Over the years, with the addition of two sons to Ferns’ family, Alex and Andres, the space between the door of the café and the row of tables on the terraza has become almost a kindergarten. If the family are busy there’s always someone to keep the kids entertained with a bunch of keys, a mobile phone, or spoon-feed them with one hand while turning the page of Las Provincias (the local daily) with the other, while someone else will make sure that none of the other kids run out into the street in front of a car. We hear stories of neighbourhoods of the past where everyone kept an eye out on kids in the street, but in 2014 Ruzafa, not one of the niños of Café Lolin is unobserved out the corner of someone’s eye.

Like most cities world-wide, many of the bars, cafes and shops in my barrio have been taken over by Chinese, and I have to be honest and agree with the cultural image they display, that as a race they can be rude, difficult to deal with, and totally concerned with the extra centimo they can stick on the bill.

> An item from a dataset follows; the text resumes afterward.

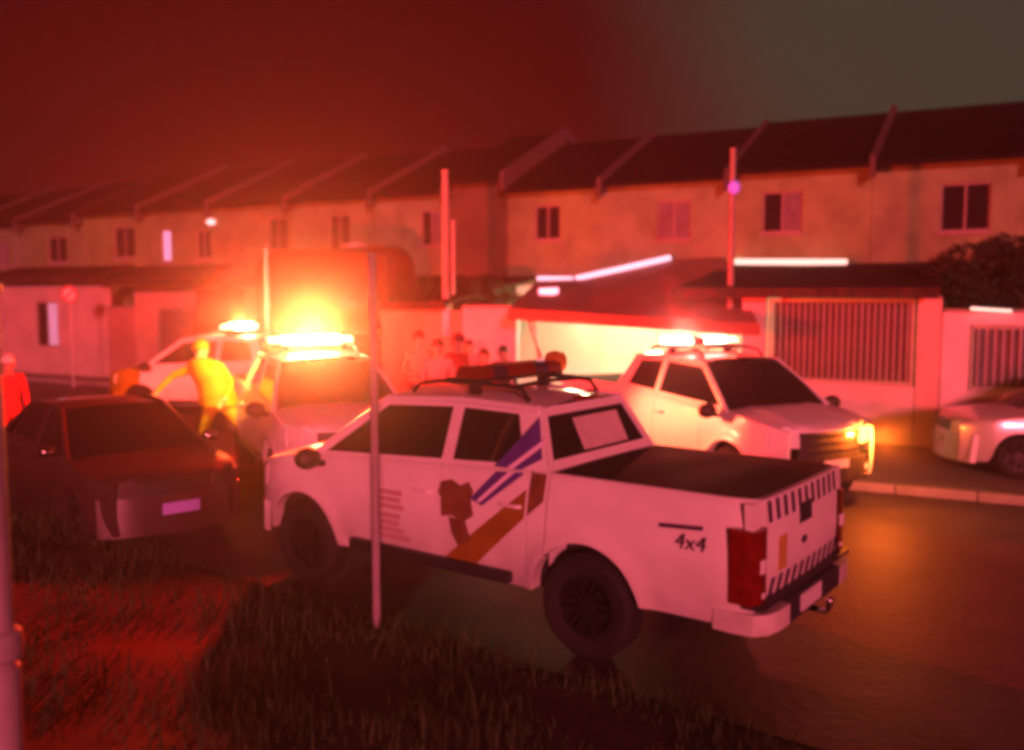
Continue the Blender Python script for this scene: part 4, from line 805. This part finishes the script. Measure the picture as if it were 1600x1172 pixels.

And that’s where Xieu, Fang and Ferne provide a total contrast.

Whatever time of day you arrive for your café, tostada or copa, there’s a big smile waiting for you. They may have been on the go since day-break, and you may have had a bad day and want to take it out on someone – but while every other bar, café and shop in the barrio will welcome you with a glower, Xieu and the ladies are there, never without a smile, a chat if they have a moment to spare, an invitation to share their meal if I turn up late afternoon while they are having their very belated lunch.

Café Lolin makes the barrio a barrio in the fullest sense of the word, a neighbourhood.

One day in late spring they weren’t there. No Xieu, Fang nor Ferne. My coffee was served by Jorge, the son, who had previously run the afternoon shift. A nice lad, but no Xieu. My questions as to the whereabouts of the family were met with evasive answers. Eventually I stopped asking, until one day a few month laters Fang visited briefly. Same big smile, same enquiry about the health of my grandkids. She gave me their new business card, a restaurant to the north of the city. 

I’m glad they made the step up and are doing well, but Café Lolin isn’t the same without them. No more putting the tables out and taking the newsagent his morning coffee, no more chat with Fang as she potters preparing for the day. I even miss the kids running up and down – sometimes. And I never did get to say ‘Ah, Choo!’